AI Technology

Beyond Lipreading: Visual Speech Recognition Looks You in the Eye

A new study suggests that VSR models could perform even better if they used additional available visual information.

Like the lipreading spies of yesteryear peering through their binoculars, almost all visual speech recognition VSR research these days focuses on mouth and lip motion. But a new study suggests that VSR models could perform even better if they used additional available visual information.

The VSR field typically looks at the mouth region since it is believed that lip shape and motion contain almost all the information correlated with speech. This has made the information in other facial regions considered as weak by default. But a new paper from the Key Laboratory of Intelligent Information Processing of the Chinese Academy of Sciences and the University of Chinese Academy of Sciences proposes that information from extraoral facial regions can consistently benefit SOTA VSR model performance. The research is supported by several psychology studies that suggest human gaze behaviour during visual and audio-visual speech perception involves repetitive transitioning between the eyes and the mouth.

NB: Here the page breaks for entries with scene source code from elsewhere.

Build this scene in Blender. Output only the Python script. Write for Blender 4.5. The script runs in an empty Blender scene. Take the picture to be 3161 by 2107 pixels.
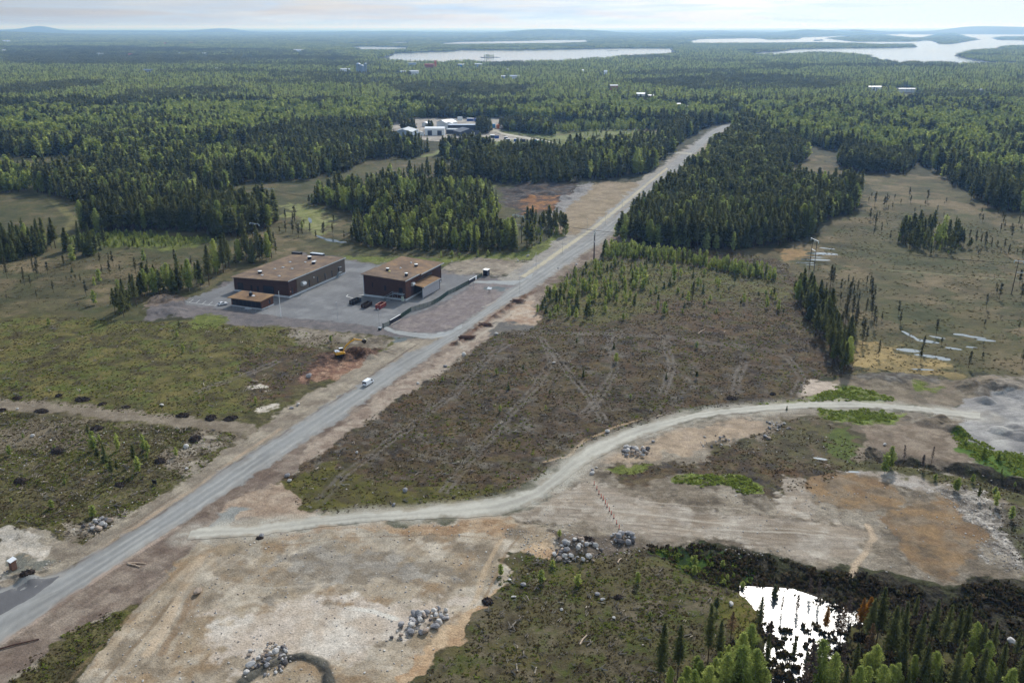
import bpy, math, random
import numpy as np
R = math.radians
# ---------------------------------------------------------------- camera, world, sun, exposure
C = bpy.context.scene.collection
SC = bpy.context.scene
CAM_H, PITCH = 120.0, math.atan(720/2074)
cam = bpy.data.cameras.new('camera'); cam.sensor_width = 36; cam.lens = 36*2074/2352
cam.clip_start = 1; cam.clip_end = 200000
co = bpy.data.objects.new('camera', cam); C.objects.link(co)
co.location = (0, 0, CAM_H); co.rotation_euler = (R(90)-PITCH, 0, 0); SC.camera = co
SUN_AZ, SUN_EL = R(19), R(36)
SUN_STR, SKY_STR = 3.5, 0.10
HAZE_D = 7.4e-5
wd = bpy.data.worlds.new('World'); SC.world = wd; wd.use_nodes = True
nt = wd.node_tree; nt.nodes.clear(); N = nt.nodes.new; L = nt.links.new
sky = N('ShaderNodeTexSky'); sky.sky_type = 'NISHITA'; sky.sun_disc = False
sky.sun_elevation = SUN_EL; sky.sun_rotation = SUN_AZ; sky.altitude = 150; sky.dust_density = 2.5; sky.air_density = 1.0
tc = N('ShaderNodeTexCoord'); sep = N('ShaderNodeSeparateXYZ'); L(tc.outputs['Generated'], sep.inputs[0])
def M_(op, a, b=None, c=None):
    n = N('ShaderNodeMath'); n.operation = op
    for i, q in enumerate((a, b, c)):
        if q is None: continue
        if hasattr(q, 'is_linked'): L(q, n.inputs[i])
        else: n.inputs[i].default_value = q
    return n.outputs[0]
zz = M_('MAXIMUM', sep.outputs[2], 0.0); zz = M_('ADD', zz, 0.06)
px = M_('DIVIDE', sep.outputs[0], zz); py = M_('DIVIDE', sep.outputs[1], zz)
cb = N('ShaderNodeCombineXYZ'); L(px, cb.inputs[0]); L(py, cb.inputs[1])
n1 = N('ShaderNodeTexNoise'); n1.inputs['Scale'].default_value = 0.55; n1.inputs['Detail'].default_value = 7; n1.inputs['Roughness'].default_value = .55; n1.inputs['Distortion'].default_value = .6
L(cb.outputs[0], n1.inputs['Vector'])
ramp = N('ShaderNodeValToRGB'); ramp.color_ramp.elements[0].position = .38; ramp.color_ramp.elements[1].position = .62
L(n1.outputs[0], ramp.inputs[0])
# cloud veil: thicker towards the sun side (right), thinner to the left
side = M_('MULTIPLY_ADD', sep.outputs[0], 0.75, 0.62)
cov = M_('MULTIPLY_ADD', ramp.outputs[0], 0.35, side); cov = M_('MINIMUM', cov, 0.97); cov = M_('MAXIMUM', cov, 0.35)
skc = N('ShaderNodeVectorMath'); skc.operation = 'SCALE'; L(sky.outputs[0], skc.inputs[0]); skc.inputs['Scale'].default_value = SKY_STR
n2 = N('ShaderNodeTexNoise'); n2.inputs['Scale'].default_value = 1.0; n2.inputs['Detail'].default_value = 8; n2.inputs['Roughness'].default_value = .6
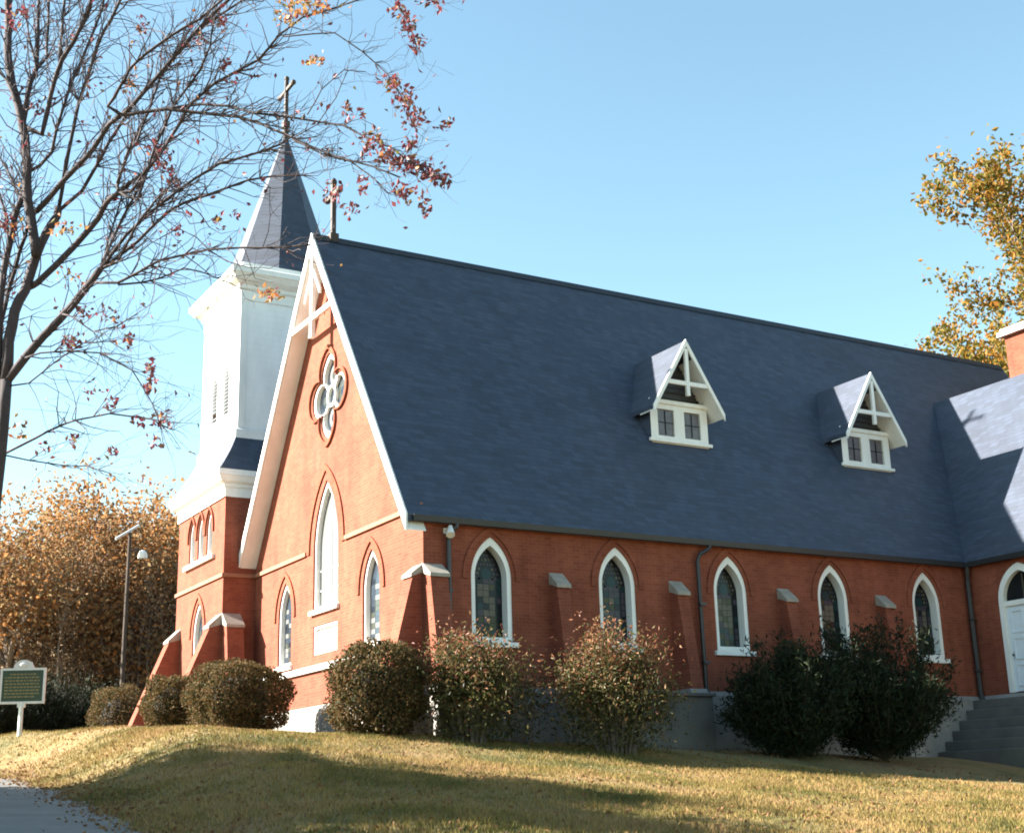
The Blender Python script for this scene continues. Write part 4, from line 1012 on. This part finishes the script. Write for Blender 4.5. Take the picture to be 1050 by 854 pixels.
n = len(x); z = gz(x, y); h = (.028+.05*rg.random(n))*(1+.35*np.sin(x*.9)*np.sin(y*1.3)); a = rg.random(n)*6.28; wd = .006+.005*rg.random(n)
ln = rg.normal(size=(n, 2))*.45
V = np.stack([np.stack([x-np.cos(a)*wd, y-np.sin(a)*wd, z-.01], 1), np.stack([x+np.cos(a)*wd, y+np.sin(a)*wd, z-.01], 1), np.stack([x+ln[:, 0]*h, y+ln[:, 1]*h, z+h], 1)], 1).reshape(-1, 3)
F = np.arange(3*n).reshape(-1, 3)
def blade_mat():
    m, n, b = new_mat('dry_grass_blade')
    c = ramp(n, noise(n, .42, 8, .72), LAWN); g_ = N(n, 'ShaderNodeNewGeometry')
    r = ramp(n, g_.outputs['Random Per Island'], [(0, (.55, .62, .5)), (.5, (1.05, 1.05, 1)), (1, (1.5, 1.4, 1.45))])
    c = mix(n, 1.0, c, r, 'MULTIPLY'); n.links.new(c, b.inputs['Base Color']); b.inputs['Roughness'].default_value = .8; b.inputs['Specular IOR Level'].default_value = .2
    t = N(n, 'ShaderNodeBsdfTranslucent'); n.links.new(c, t.inputs[0]); x = N(n, 'ShaderNodeMixShader'); x.inputs[0].default_value = .3
    n.links.new(b.outputs[0], x.inputs[1]); n.links.new(t.outputs[0], x.inputs[2]); n.links.new(x.outputs[0], n.nodes['Material Output'].inputs[0]); return m
GR = blade_mat()
tag(obj('grass', (V.tolist(), F.tolist(), []), GR), 'short yellowing autumn grass covering the church lawn', 'grass', kind='stuff')
x, y = lawn_points(5200, 11, 34, -60, 1110)
t = rg.normal(size=1500)*.35+.15; yy = -16+24*rg.random(1500); x = np.concatenate([x, edge_x(yy)+t]); y = np.concatenate([y, yy])
FALL = leaf_mat('fallen_leaf', [(.10, .05, .025), (.17, .08, .035), (.22, .12, .05), (.13, .08, .05)], .7, .15)
V, F, m = leaves(np.stack([x, y, gz(x, y)+.035], 1), .045+.04*rg.random(len(x)), .65, rng=rg)
tag(obj('fallen_leaves', (V, F, m), FALL), 'brown fallen leaves strewn over the lawn and along the driveway edge', 'fallen leaves', kind='stuff')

To examine the impact of inputting additional facial regions to VSR models, researchers first needed to make fundamental changes to the data system. Since almost all current VSR researchers crop regions-of-interest (RoIs) around the mouth after locating face bounding boxes and landmarks, the team modified the convention by training baselines on a variety of sub-face RoIs: the whole face, the upper face (including the eyes), the cheeks, and the mouth.

Researchers trained the SOTA deep VSR models on large-scale, “in-the-wild” VSR datasets, which are more complex and challenging than scripted speech datasets that are designed and constructed with research questions in mind. In-the-wild data can also reflect real-world scenarios such as different poses, lighting, scale, makeup, expressions, etc. By observing the networks when exposed to such complex data, researchers could determine whether and how SOTA VSR networks might benefit from extraoral region information.

Researchers trained and evaluated models on three VSR benchmarks that include tonal and atonal languages and in-the-wild and scripted speeches: the Lip Reading in the Wild (LRW) dataset, the recent LRW-1000 dataset, and the GRID audiovisual corpus. The goal was to quantitatively estimate the contribution of different facial regions to a VSR task.

The team proposed Cutout, a popular CNN image regularization technique, as a practical approach to encourage the models to use all facial regions. In this way, researchers could analyze which RoI would be appropriate to draw from, and also increase the model’s robustness against occlusion within the mouth and other facial regions. The paper explains that Cutout augments the dataset with partially occluded versions of the dataset samples, an ‘adversarial erasing’ process designed to help the model pay more attention to less significant motion signals related to speech in extraoral regions.

Experiment results indicate the simple Cutout augmentation with aligned face inputs can significantly improve speech recognition performance since the model is now forced to learn the less valuable extraoral cues from data. The upper face and cheeks were identified as particularly beneficial regions.

The new approach’s demonstrated improvements over current SOTA methods that use only lip regions as RoIs could inspire researchers to seek ways to expand their data choices. The improved performance can also provide insights on other speech-related vision tasks such as audiovisual speech enhancement and realistic talking face generation. The research team says future work in this area could include tweaks on input resolution and automatic face alignment and expanding contextual clues to boost sentence-level performance.

The paper Can We Read Speech Beyond the Lips? Rethinking RoI Selection for Deep Visual Speech Recognition is on arXiv.